The merger would have combined Russia’s largest (Yukos) and fifth-largest (Sibneft) oil companies. The dissolution of the deal could be bad for Yukos, says John Grace, president of Earth Science Associates, a consulting company based in Long Beach, Calif. Yukos would have relied on the merger for production growth, using Sibneft’s younger fields farther north to alleviate the company’s dependency on one very large oil field, Priobskoye.

“Growth in Priobskoye is the largest single factor in [Yukos’] production in the last three years,” Grace says. Thus, the fallout could also affect Russia’s overall oil supply. Without Sibneft — which has brought in foreign service companies to manage its operations — Yukos’ own capital to continue developing Priobskoye is lacking, he says.

“In a year or half a year, the situation will stabilize,” says Gregory Ulmishek, a Russian oil expert at the U.S. Geological Survey, who thinks that the outcome of the Yukos-Sibneft deal will not impact Russian oil production in the long run. However, he says, “there should be and there is a kind of cautious feeling and mode in western companies.”

The purchase of a Russian oil company by BP last year may have been the height of western involvement in Russia’s oil industry and was certainly the largest to date, Ulmishek notes, at more than $7 billion (Geotimes, April 2003). Although western companies will remain much more active as consultants to Russian-owned companies, Ulmishek says, Russia still has issues that make business dealings far from transparent.

“U.S. companies have been active in Russia for a number of years, successfully or unsuccessfully,” Ulmishek says. But large western corporations have paid more attention to Kazakhstan and Azerbaijan, countries that “developed a legal system earlier than Russia did,” he says. Small western companies also have additional difficulty working in Russia because the country’s “widespread corruption [remains] pervasive on all levels,” Ulmishek says.

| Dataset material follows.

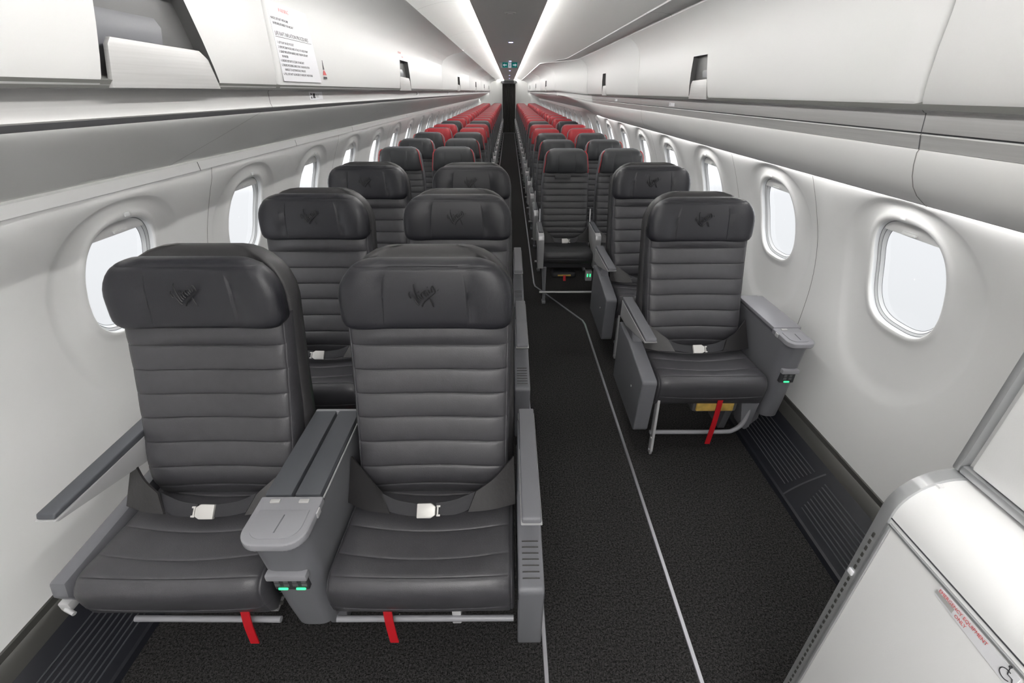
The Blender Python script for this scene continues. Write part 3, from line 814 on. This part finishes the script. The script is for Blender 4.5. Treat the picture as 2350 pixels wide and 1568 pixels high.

George Carlstrom, a geologist who works in Russia with the Discovery Group based in Denver, Colo., says that Russian companies remain lodged in old ways of thinking from the days of the state-run oil industry, effectively managed as one giant organization. “In the U.S. context, it’s all federal acreage,” he says of Russian oil fields, but “the government has more share in how you develop.”

Indeed, Russia may decide to return to a more centrally run oil exploration and production system, says Michael Cruson, vice president of Berry Energy in Golden, Colo., which is looking into opportunities in Russia. Cruson foresees a “rollback to Russian control,” more like the bureaucratic system in place before former Prime Minister Boris Yeltsin’s 1991 privatization efforts. Russian data has become more available to outsiders, but, Cruson says, “Russians are developing their own reserves and pushing out Americans; westerners are contractors, not equity owners.”

Robert Cluff, head of the Discovery Group, says he can imagine Russia melding past and present to develop a “state-run industry that runs in a quasi-private, capitalistic mode,” much like Saudi Arabia’s Aramco or Mexico’s Pemex. “We’ll see signals of that in the next nine months,” he says, for example, if the Russian government rolls together some oil companies or returns to setting drilling quotas.

In the meantime, Putin had a sweeping victory in Russia’s March 14 elections, and his government is pressing forward on building a controversial Russian pipeline to the Pacific coast of Nakhodka (far east Russia). Yukos is under investigation for fraud and two other high-level executives have been arrested. Mikhail Khodorkovsky, who remains one of the richest men in the world according to Forbes magazine, also remains in jail.